**** GIVEN INFORMATION ****

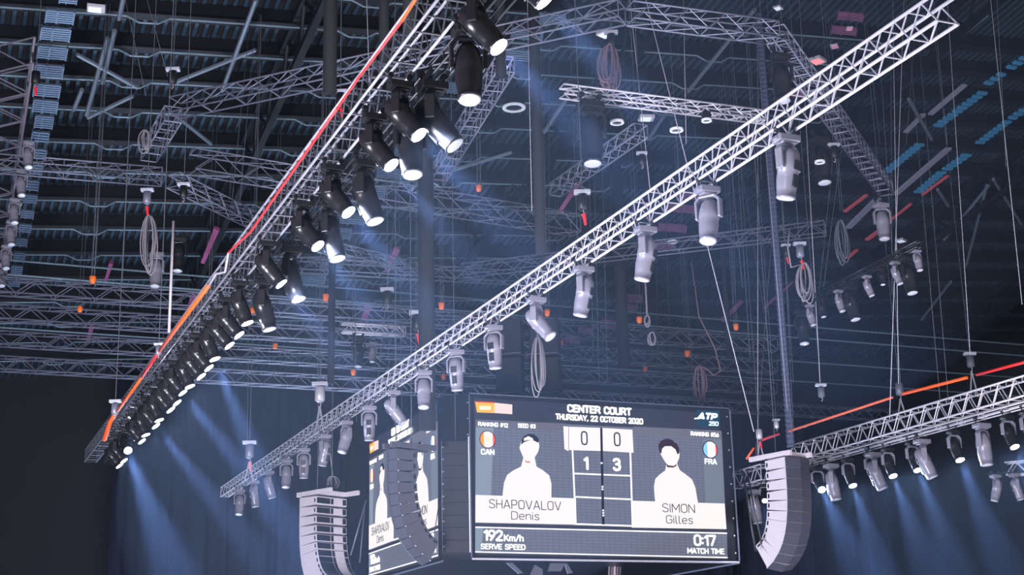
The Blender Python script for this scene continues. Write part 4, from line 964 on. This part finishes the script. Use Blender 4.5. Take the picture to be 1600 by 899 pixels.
# roof fittings at the dark side wall: a handrail truss with small lamps
truss(roof(20, 95, 4), roof(-30, 480, 4), 1.0, .8, 1.5, 'dark zigzag catwalk handrail truss beside the red strapped hoist', mat('plum grey steel', '#6f6a78', .5, .3, .1, 4), .04, .025, 'V', 'V', 'V', name='catwalk_truss')
for k, (x, y) in enumerate([(45, 228), (34, 273), (23, 317), (18, 352), (10, 390), (3, 418)]):
    pn, tl = aim(.2, 1, -.2); lamp(roof(x, y-6, 4.2), pn, tl, 'small pale lamp in the row beside the slatted catwalk, %s from the roof' % nth(k), 'small lamps along the catwalk', True, False, 1.)
for k, (x1, y1, x2, y2) in enumerate([(52, 232, 46, 258), (42, 274, 32, 300), (32, 318, 24, 338), (25, 352, 18, 372), (18, 380, 10, 406), (10, 412, 3, 435), (140, 215, 93, 0)][:6]):
    o = MB().tube(roof(x1, y1, 4), roof(x2, y2, 4), .05, 6).build('guard_rail', ARR_L); tag(o, 'short white guard rail length, %s down the edge of the slatted catwalk' % nth(k), 'rail', 'white guard rail lengths')

# ------------------------------------------------------------------ haze in the hall
hz = MB().box((18, 38.5, 18), 58, 62, 35.6).build('haze', None or BLACK)
hm = bpy.data.materials.new('stage haze'); hm.use_nodes = True; nt = hm.node_tree; nt.nodes.clear()
out = nt.nodes.new('ShaderNodeOutputMaterial'); vs = nt.nodes.new('ShaderNodeVolumeScatter')
vs.inputs['Color'].default_value = (.55, .72, 1, 1); vs.inputs['Density'].default_value = HAZE; vs.inputs['Anisotropy'].default_value = .35
nt.links.new(vs.outputs[0], out.inputs['Volume']); hz.data.materials.clear(); hz.data.materials.append(hm)
hz['kind'] = 'stuff'; hz['label'] = 'thin blue stage haze filling the hall'

def puff(c, rx, ry, rz, dens, label):
    q = MB(); n1, n2 = 20, 32
    for i in range(1, n1):
        for j in range(n2):
            a, b = PI*i/n1, 2*PI*j/n2
            q.v.append((rx*math.sin(a)*math.cos(b), ry*math.sin(a)*math.sin(b), rz*math.cos(a)))
    q.v += [(0, 0, rz), (0, 0, -rz)]; T_, B_ = len(q.v)-2, len(q.v)-1
    for i in range(n1-2):
        for j in range(n2): q.f.append((i*n2+j, (i+1)*n2+j, (i+1)*n2+(j+1) % n2, i*n2+(j+1) % n2))
    for j in range(n2): q.f.append((T_, j, (j+1) % n2)); q.f.append((B_, (n1-2)*n2+(j+1) % n2, (n1-2)*n2+j))
    m_ = bpy.data.materials.new('thick haze'); m_.use_nodes = True; nt = m_.node_tree; nt.nodes.clear()
    o_ = nt.nodes.new('ShaderNodeOutputMaterial'); v_ = nt.nodes.new('ShaderNodeVolumeScatter')
    v_.inputs['Color'].default_value = (.5, .68, 1, 1); v_.inputs['Density'].default_value = dens; v_.inputs['Anisotropy'].default_value = .2
    nt.links.new(v_.outputs[0], o_.inputs['Volume'])
    o = q.build('haze', m_); o.location = c; o['kind'] = 'stuff'; o['label'] = label
puff((7.4, 26, 14.2), 3.2, 21, 4.2, .0034, 'thicker blue haze drifting below the row of lit spotlights')
puff((27.2, 32, 13.2), 3.2, 12, 5.0, .0036, 'thicker blue haze below the lamps of the short silver truss')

****

THE REQUEST: Begin at the top of the material above and output each line exactly, stopping after the line that holds "guard rail lengths')". Leave out pictures.

TASK RESULT:
The Blender Python script for this scene continues. Write part 4, from line 964 on. This part finishes the script. Use Blender 4.5. Take the picture to be 1600 by 899 pixels.
# roof fittings at the dark side wall: a handrail truss with small lamps
truss(roof(20, 95, 4), roof(-30, 480, 4), 1.0, .8, 1.5, 'dark zigzag catwalk handrail truss beside the red strapped hoist', mat('plum grey steel', '#6f6a78', .5, .3, .1, 4), .04, .025, 'V', 'V', 'V', name='catwalk_truss')
for k, (x, y) in enumerate([(45, 228), (34, 273), (23, 317), (18, 352), (10, 390), (3, 418)]):
    pn, tl = aim(.2, 1, -.2); lamp(roof(x, y-6, 4.2), pn, tl, 'small pale lamp in the row beside the slatted catwalk, %s from the roof' % nth(k), 'small lamps along the catwalk', True, False, 1.)
for k, (x1, y1, x2, y2) in enumerate([(52, 232, 46, 258), (42, 274, 32, 300), (32, 318, 24, 338), (25, 352, 18, 372), (18, 380, 10, 406), (10, 412, 3, 435), (140, 215, 93, 0)][:6]):
    o = MB().tube(roof(x1, y1, 4), roof(x2, y2, 4), .05, 6).build('guard_rail', ARR_L); tag(o, 'short white guard rail length, %s down the edge of the slatted catwalk' % nth(k), 'rail', 'white guard rail lengths')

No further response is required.